LaToya Ruby Frazier
Through her photographic work, LaToya Ruby Frazier (1982, Braddock, USA) seeks to give visibility to people, places and issues that remain underrepresented. Her seminal work, The Notion of Family (2001–14), drew upon her own experiences, portraying her family life. Frazier’s work stands out for its capacity to raise questions of inequality, healthcare, the consequences of deindustrialisation, and social and environmental justice, taking personal situations and experiences as its starting point. Drawing upon a range of influences – from the photographs that shaped the documentary style of the 20th century (e.g. Walker Evans (1903–1975), Dorothea Lange (1895–1965) and Gordon Parks (1912–2006)), via performance art and the conceptual art of the 1960s, to African American literature – her work regenerates the tradition of documentary photography by approaching it from an intimate and collaborative standpoint.
Flint is Family (2016–17) is a collection of 26 silver prints in black and white that were originally produced in response to a 2016 commission from the US edition of Elle magazine.
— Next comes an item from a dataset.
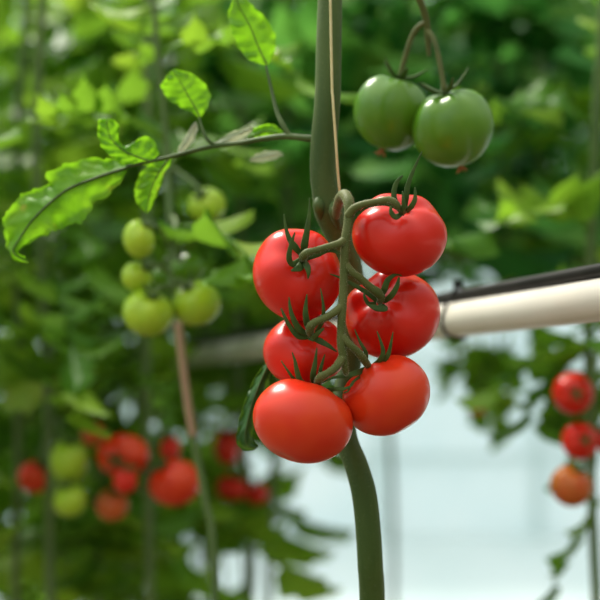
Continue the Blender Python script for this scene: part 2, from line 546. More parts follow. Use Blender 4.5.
# leaflets drawn from their two edges, curled and rippled in depth
def resample(pp, n):
    pp = [Vector((a, b)) for a, b in pp]
    L = [0]
    for i in range(1, len(pp)):
        L.append(L[-1] + (pp[i] - pp[i - 1]).length)
    out = []
    j = 0
    for i in range(n):
        t = L[-1] * i / (n - 1)
        while j < len(L) - 2 and L[j + 1] < t:
            j += 1
        f = (t - L[j]) / max(L[j + 1] - L[j], 1e-9)
        out.append(pp[j].lerp(pp[j + 1], min(f, 1)))
    return out


def edge_leaf(up, mid, low, D, d_tip=0.0, fold=0.008, ripple=0.003, curl=0.004, n=36, m=7, seed=0, lean=0.0, vein_relief=.0012, rag=1.0):
    U, C, L = resample(up, n), resample(mid, n), resample(low, n)
    vs, fs = [], []
    w = 2 * m + 1
    for i in range(n):
        t = i / (n - 1)
        for j in range(w):
            s_ = (j - m) / m
            a = U[i] if s_ > 0 else L[i]
            p = C[i].lerp(a, abs(s_))
            out_ = (a - C[i]).normalized() if (a - C[i]).length > 1e-6 else Vector((0, 0))
            p += out_ * (rag * abs(s_) ** 3 * (1.6 * noise.noise(Vector((a.x * .16, a.y * .16, seed))) + .9 * noise.noise(Vector((a.x * .45, a.y * .45, seed + 5)))))
            nz = noise.noise(Vector((p.x * .07 + seed, p.y * .07, seed * 1.7)))
            d = D + d_tip * t + fold * abs(s_) ** 1.3 + ripple * nz * 2.2 * abs(s_) + lean * s_
            d += vein_relief * math.sin(46 * t - 7 * abs(s_)) * min(1, abs(s_) * 2)
            d += .5 * ripple * noise.noise(Vector((p.x * .22 + seed, p.y * .22, 4.1)))
            d -= curl * max(0, abs(s_) - .72) ** 2 * 12
            vs.append(P(p.x, p.y, d))
    for i in range(n - 1):
        for j in range(w - 1):
            fs.append((i * w + j, i * w + j + 1, (i + 1) * w + j + 1, (i + 1) * w + j))
    return vs, fs


def leaflet(parent, name, mat, up, mid, low, D, vein=1.2, **kw):
    mb = MB()
    v, f = edge_leaf(up, mid, low, D, **kw)
    mb.add(v, f)
    o = mb.build(name, mat, parent, v[0])
    if vein:
        mv = MB()
        dt = kw.get('d_tip', 0)
        k = len(mid) - 1
        tube(mv, [P(a, b, D + dt * i / k - .0006) for i, (a, b) in enumerate(mid)], [vein * PX(D) * (1 - .75 * i / k) for i in range(k + 1)], seg=8, n=4)
        mv.build('midrib', M['stem'], o, v[0])
    return o


LD = 1.10
mb = MB()
pet = [(318, 139, 1.055, 4.2), (305, 138, 1.06, 3.6), (285, 136.5, 1.07, 3.2), (262, 139, 1.08, 2.6), (240, 143, 1.09, 2.4), (215, 146, 1.10, 2.4), (192, 151, 1.10, 2.2), (170, 157, 1.10, 2.0), (150, 161.5, 1.10, 1.8), (126, 167, 1.10, 1.6)]
tube(mb, [P(a, b, d) for a, b, d, r in pet], [r * PX(d) for a, b, d, r in pet], seg=10, n=6)
# side stalks
tube(mb, [P(290, 136, 1.068), P(283, 125, 1.072), P(277, 112, 1.08), P(272, 92, 1.09), P(266, 66, 1.10)], [2.4 * PX(1.07), 2.6 * PX(1.07), 2.2 * PX(1.07), 1.8 * PX(1.07), 1.2 * PX(1.07)], seg=8)
tube(mb, [P(216, 146, 1.10), P(207, 139, 1.10), P(202, 128, 1.105), P(199, 118, 1.11)], [1.8 * PX(1.1), 1.8 * PX(1.1), 1.5 * PX(1.1), 1.1 * PX(1.1)], seg=8)
leaf = mb.build('leaf', M['stem'], plant, P(318, 139, 1.055))
leaf['label'] = 'long leaf reaching left with a ragged bright tip'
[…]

It documents, in the form of a photographic essay, one of the most serious public health crises experienced in the United States: the contamination of drinking water with lead in the city of Flint (Michigan) that occurred following changes made by the local authority to the water supply system in an effort to cut costs. As in The Notion of Family, Frazier considers the consequences of this crisis through the prism of three generations of women: Shea Cobb, a poet and school bus driver, her mother, Renée Cobb, and her daughter, Zion. The series combines fragments of their everyday life through which the public health crisis is rendered visible, moments of civil protest, and aerial views of the urban and industrial setting, thus forging links between personal experiences and political, social and environmental realities.